En pratiquant la séparation territoriale des langues, la Confédération suisse a su préserver les différentes communautés linguistiques et éviter les conflits linguistiques. La Suisse demeure l'un des rares pays où il est possible d'appliquer l'unilinguisme territorial parce que les langues nationales ne sont pas réparties sur l'ensemble du territoire. On constate qu'une telle solution serait plus délicate à appliquer au Canada dans la mesure où les langues officielles, dans de nombreux cas, sont dispersées sur l'ensemble du territoire.

Le modèle canadien permet une certaine protection pour les petites minorités de langue officielle, alors que le modèle suisse les exclut du système. Rappelons que le romanche en Suisse ne jouit pas tout à fait du même statut que les autres langues. C'est pourquoi le gouvernement fédéral a dû intervenir pour remédier à la situation, car l'interventionnisme fédéral en matière linguistique demeure un cas très rare en Suisse. Le sort du romanche était particulièrement visé du fait qu'il semblait délaissé par ceux-là qui devraient s'en préoccuper le plus, les autorités cantonales des Grisons.

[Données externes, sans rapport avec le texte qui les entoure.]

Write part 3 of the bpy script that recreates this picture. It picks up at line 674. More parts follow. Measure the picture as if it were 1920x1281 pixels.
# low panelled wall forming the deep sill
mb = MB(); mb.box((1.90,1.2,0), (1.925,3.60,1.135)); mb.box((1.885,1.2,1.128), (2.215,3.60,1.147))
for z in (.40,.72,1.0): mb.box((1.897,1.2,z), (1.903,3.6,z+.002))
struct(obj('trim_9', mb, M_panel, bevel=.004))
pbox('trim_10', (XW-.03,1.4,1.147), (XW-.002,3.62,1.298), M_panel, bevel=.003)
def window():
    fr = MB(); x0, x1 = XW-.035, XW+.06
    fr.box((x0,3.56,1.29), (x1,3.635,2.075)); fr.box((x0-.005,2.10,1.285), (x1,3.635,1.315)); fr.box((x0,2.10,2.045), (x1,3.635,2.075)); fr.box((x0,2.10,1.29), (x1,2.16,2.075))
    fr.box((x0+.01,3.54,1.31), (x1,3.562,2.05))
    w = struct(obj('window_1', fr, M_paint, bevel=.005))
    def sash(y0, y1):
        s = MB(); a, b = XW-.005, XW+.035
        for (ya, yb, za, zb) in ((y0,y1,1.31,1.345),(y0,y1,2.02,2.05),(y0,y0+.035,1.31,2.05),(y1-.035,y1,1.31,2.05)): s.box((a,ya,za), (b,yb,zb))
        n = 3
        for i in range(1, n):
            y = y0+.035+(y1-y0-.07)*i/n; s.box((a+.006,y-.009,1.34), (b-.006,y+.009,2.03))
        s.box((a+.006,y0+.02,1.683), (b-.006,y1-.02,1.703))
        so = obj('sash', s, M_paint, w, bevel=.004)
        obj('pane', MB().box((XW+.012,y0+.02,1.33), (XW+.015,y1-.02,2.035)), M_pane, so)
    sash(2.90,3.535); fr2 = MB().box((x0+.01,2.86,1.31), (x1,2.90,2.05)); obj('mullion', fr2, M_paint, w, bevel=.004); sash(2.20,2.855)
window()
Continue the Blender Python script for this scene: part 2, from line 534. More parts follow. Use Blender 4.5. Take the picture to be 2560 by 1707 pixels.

Malgré les inévitables ratés du modèle suisse, il est clair que la coexistence pacifique de plusieurs groupes linguistiques au sein d'un même État constitue l'une des réussites du pays. Les grands succès du genre sont rares. Mais il y a un prix à payer à la pax helvetica, c'est celui d'être gouverné par une majorité allemande, par des hommes politiques, des chefs d'entreprise, des fonctionnaires qui pensent et ordonnent en suisse alémanique, tous préoccupés à gérer leur prospérité économique.